Beyoğlu'na dönersek, mevcut sergiyi gezip, açılan deftere teşekkürlerimi de bildirdikten sonra, alt kattaki kitapçıya iniyorum. İstiklal Caddesinin kitapçıları saatlerimi geçirdiğim yerlerdendir. Bir saate yakın kitap karıştırıp, Emma Chaplin'i dinledikten sonra, kendime birkaç kitap hediye ediyorum.


Leb-i Derya'da  İstanbul manzaralı fındık aromalı kahvemi de içtikten  sonra Kumbaracı Yokuşu'ndan Karaköy'e ineceğim.


Kumbaracı Yokuşu'ndan inerken yine dönüşümden önceki zamanlardan bir anı geliyor aklıma. O yıl "Kumbaracı Yokuşu Çocukları" adı verilen bir faaliyet gerçekleştirilmişti.  Çocuklara birer fotoğraf makinesi verilmiş, çektikleri fotoğraflar sokağın binalarının cephelerine asılmıştı. Yanlarından geçerken sorduğum çocuklardan biri  çektiği üç fotoğrafın sergilendiğini, makinelerin de kendilerine hediye edildiğini söylemişti.

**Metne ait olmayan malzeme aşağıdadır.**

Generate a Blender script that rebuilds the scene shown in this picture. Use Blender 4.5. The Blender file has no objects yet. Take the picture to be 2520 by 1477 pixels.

Karaköy'e doğru inerken yıllara meydan okuyan bakımsız ama yine de çok güzel binaların fotoğraflarını çekiyorum. Benim Beyoğlu'm da böyle bir Beyoğlu işte.


Not: Güncelleyerek  2009 ve 2014 yıllarında blogumda ve bir gezi sitesinde  paylaştığım bu yazımı, tekrar güncelleyerek paylaşıyorum.